ORADAYDIK: GIGOLOGY WEEKEND
Cuma gecesinden başladığım Gigology Weekend‘in yorgunluğunu henüz üzerimden atabilmiş değilim. Adeta önümüzdeki üç yılın dansını doya doya cuma ve cumartesi gecesinde tamamladım. Bunda Gigology Weekend line-up’ının gönlüme göre olması da baş rolü oynuyor.
Bütününü hatırlamakta zorlandığım cuma gecesi Büber ve Style-ist DJ seti ile başladı. Yarı içeride yarı dışarıda geçirdiğim zaman diliminde perşembe gecesinin nasıl geçtiğini öğrendim. Sonrasında Gigamesh‘i kaçırmanın verdiği hüzünle Tiger& Woods için yeniden Babylon‘da yerimi aldım.
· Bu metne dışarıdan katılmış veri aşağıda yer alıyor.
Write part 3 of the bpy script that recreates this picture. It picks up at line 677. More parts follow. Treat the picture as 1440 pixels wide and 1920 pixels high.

Merak ve heyecanla beklediğim ikili DJ setin başında harikalar yarattı. İstanbul’a ilk defa Gigology kapsamında gelen grubun canlı performansı hafta sonunun ne kadar da hızlı başladığının adeta habercisiydi. Müziğin hızlı ritmini canlı dinlediğim gecede yine aynı cümleyi kurabildim: ”Tekrar gelsinler.” Gecenin son ismi ise Surrender! oldu. Ne zamandır beğeniyle takip edip de sahne alacağı günü beklediğim Surrender!, nihayetinde cuma gecesi ilk canlı performansını gerçekleştirdi. Her seferinde yüksek dozda dansla eşlik ettiğim parçaları Babylon‘da dinlemek, cuma gecesinin en güzel anılarından biri oldu. Surrender! macerasının bitmesiyle yorgun düşen bünyem, bunun daha yarını da var, Deep Shit‘i, Club Bangkok‘u var diyerek evin yolunu tuttu.
Bizde kapıda yakaladığımız Jack Savidge ve Edwin Congreave ile fotoğraf çektirmekte gecikmedik. Kısa süreli sohbet sonrası tatlı yorgunluk sebebiyle veda ettik ve Babylon‘dan ayrıldık. Geçen iki gecenin ikisi de birbirinden güzeldi. Yeni konseptler de her daim olmasını istediğimiz işlerden. Bu noktada Babylon ve Gigology‘e teşekkür ediyor, yeni konserleri şimdiden beklemeye koyuluyoruz.